The question was - How do local (earth-bound) variations in gravity affect
people?  Are their known variations in people in different regions?

In response to "the variations are small" the poster made the observation
that very small amounts of chemicals can be dangerous.

In my opinion at least three important points were either missed or
presented very poorly:

- The difference between small absolute amounts and small relative
changes.  A small amount of a certain lethal chemical may indeed be
dangerous, but if you are already drinking several pints of a poison, one
extra drop is unlikely to be significant.  This is the case with gravity,
which we all experience already: the amount is changing, but it's a change
in something that is already large.

- The difference between atomic and continuous actors.  A "small amount"
of a chemical might be as small as single molecule, but if that molecule
gets in the wrong place, it could catalyse an important reaction in the
body (catalysts help a reaction along - they are not used up in the
reaction, but simply increase the rate, so a small amount can go a long
way).  In contrast gravity is spread out across the whole body - there's
no known equivalent of a gravity molecule - so it cannot have a powerful
effect in a small region (note that gravitons - gravity particles - have
been postulated, so this argument may be wrong, but even then it probably
remains correct in a
statistical sense, in that each graviton will interact with a different
part of the body, for a brief moment, rather than behaving like a molecule
stuck in one (unluckily dangerous) place for a long time).
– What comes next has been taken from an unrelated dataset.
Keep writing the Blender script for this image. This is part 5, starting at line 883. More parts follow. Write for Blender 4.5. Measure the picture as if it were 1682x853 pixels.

- Everyday variations in the environment.  No-one had calculated (when I
last looked) the gravitational effect of living near a large building, or
a bus driving by.  These might be significant and could make any effect
very difficult to measure (and relatively homogenous).

I agree with the people who replied on the original thread that any effect
is unlikely.  But their answers were largely unjustified - their intuition
was probably right, but it's worrying that they either didn't know, or
couldn't be bothered to work out or explain the points above.

And it's ironic that the person asking the question was one of the people
who, indirectly, stopped me contributing to the site.